Observo la agenda del mes y compruebo como de un tiempo a esta parte, enólogos y elaboradores se han convertido en una suerte de monologuistas que celebran aclamadas presentaciones en las que se autoencumbran elogiando su trabajo, esfuerzo y el resultado de sus desvelos.
Convocan a sus seguidores en tiendas y restaurantes. Alguno de ellos parece más una estrella de rock que un agricultor, lucen atuendos grotescos, exhiben apariencias estrafalarias y emplean lenguaje grandilocuente.
Sobre su púlpito nos ilustran con sus pretenciosos conocimientos atreviéndose a analizar el panorama del sector, pronosticando su futuro, evaluando sus debilidades y descubriendo sus oportunidades. Emplean un tono bien sonoro y visionario.
Llegando al punto del vino, describen y destripan el preciado líquido con una abigarrada retahíla de epítetos artificiosos que a la gran mayoría de los presentes deslumbran y obnubilan.
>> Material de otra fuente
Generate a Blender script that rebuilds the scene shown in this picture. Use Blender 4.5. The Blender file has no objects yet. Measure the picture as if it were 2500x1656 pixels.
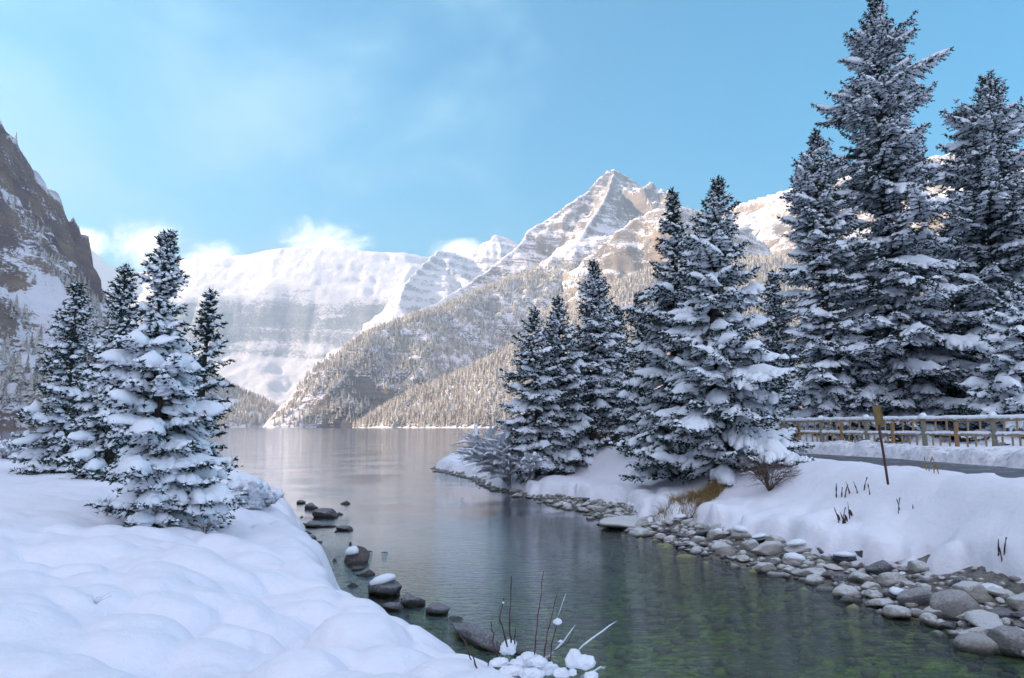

Parecen haber olvidado todo lo bello y noble de un oficio que no es otro objeto que participar en la elaboración de un vino que proporcione alegría y goce a sus bebedores, convirtiéndose en un ingrediente más de tan conocida receta de felicidad. A éstos les recordaría una frase que quedó grabada en mi memoria y que va ahora como anillo al dedo: el buen vino no necesita bandera.
Dicho esto, este viernes 8 de febrero me han convocado para un encuentro en una flamante tienda de vinos en Ponferrada para poder hablar de mi trabajo, ilusiones, desvelos y demás ensoñaciones.